Bajrangi Bhaijaan

So here are some of the things I expect to see in a Salman Khan film – the superstar playing a charming, irreverent superhero; a largely incoherent script that exists only to showcase him as a superhero; a largely irrelevant heroine who needs rescuing from some foolish villains; low IQ comedy and a few crackling one-liners.

Here’s what I don’t expect to find – a coherent, emotionally satisfying script; Salman underplaying his supersized image; a heroine with some spunk; drama that actually moves you, and tears.  Yes, It has happened – I’ve cried in a Salman Khan film.

Bajrangi Bhaijaan is simplistic, occasionally silly and tiringly over-stretched.  It’s  also unashamedly manipulative but it works.  Director and co-writer Kabir Khan preserves the larger-than-life Salman Khan image but he also evolves it so that Salman is not just a slick superman.  Instead, he’s a simpleton who teaches us that humanity stands above religion, borders and politics.  Think of him as another PK – only this one is human instead of alien.

Bajrangi’s real name is Pawan Kumar Chaturvedi.  He is called Bajrangi because he an ardent Hanuman bhakt.  This is a man so child-like and morally upright that he says Jai Sree Ram to a prostitute and insists on entering Pakistan without a passport or a visa but with the permission of the security officer who apprehends him at the border.  Why is he so keen to go across?  Because a lost, mute, six-year old girl from Pakistan needs to be reunited with her mother.  When all other methods fail, Bajrangi decides that he will do it himself.  If you’re reminded of Randhir Kapoor’s 1991 film Henna, yes the story is similar.  But by making the displaced character a child, Kabir and his writer V. Vijayendra Prasad, have made the plot more potent.

In fact the biggest weapon in Kabir’s artillery is the angelic Harshali Malhotra. She’s refreshingly unaffected.  She seems unfazed by Salman.  Harshali has a heart-breaking innocence.  For the viewer, it’s love at first sight.  You invest in her instantly and her tears wring your heart out.

Salman gets the requisite thundering action sequence.  And yes, he does have a shirtless scene but it doesn’t showcase his towering masculinity. Actually, he’s being beaten up.  Bajrangi is interesting because he’s not invincible.  Of course we know that he will eventually make miracles happen but he also bleeds and breaks.  Salman plays Bajrangi with aplomb.  He’s endearingly naïve and sweetly vulnerable.  Nawazuddin Siddiqui, playing a small time television reporter, comes into the film late but he’s worth the wait.  Unlike the character he played in Kick, Nawazuddin gets no flashy moments.  But he has a few terrific lines and he flies with them.  Kareena Kapoor Khan has the most under-written part but even she gets one good scene.  And as usual, her clothes make an impression.  I was making mental notes of some gorgeous dupattas.  Om Puri’s playing a maulana in Pakistan is also memorable.

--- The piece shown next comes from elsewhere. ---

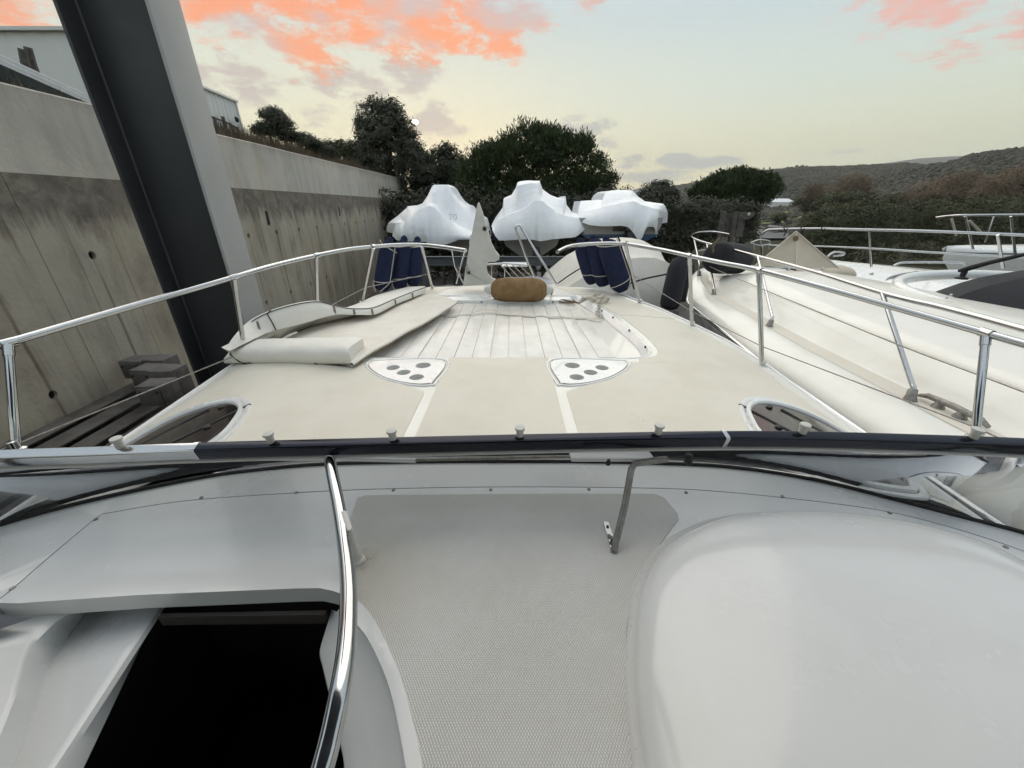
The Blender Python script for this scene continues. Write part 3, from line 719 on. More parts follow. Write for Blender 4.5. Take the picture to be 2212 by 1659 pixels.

Bajrangi Bhaijaan trips on length – it’s too long and the several songs don’t serve the narrative much.  The plot is both convenient and convoluted.  There are scenes, which will make you groan.  There is also an unapologetic lack of subtlety – Kabir goes full throttle for your heartstrings and doesn’t let go.  This is an overblown, old fashioned, feel-good film.  I recommend that you surrender and keep a hanky handy.
And here’s another recommendation.  In 68 years since the Partition, we haven’t made much headway with our neighbors.  Perhaps it’s time to give our politicians a rest.  I say: let’s send Salman.

I’m going with three and a half stars.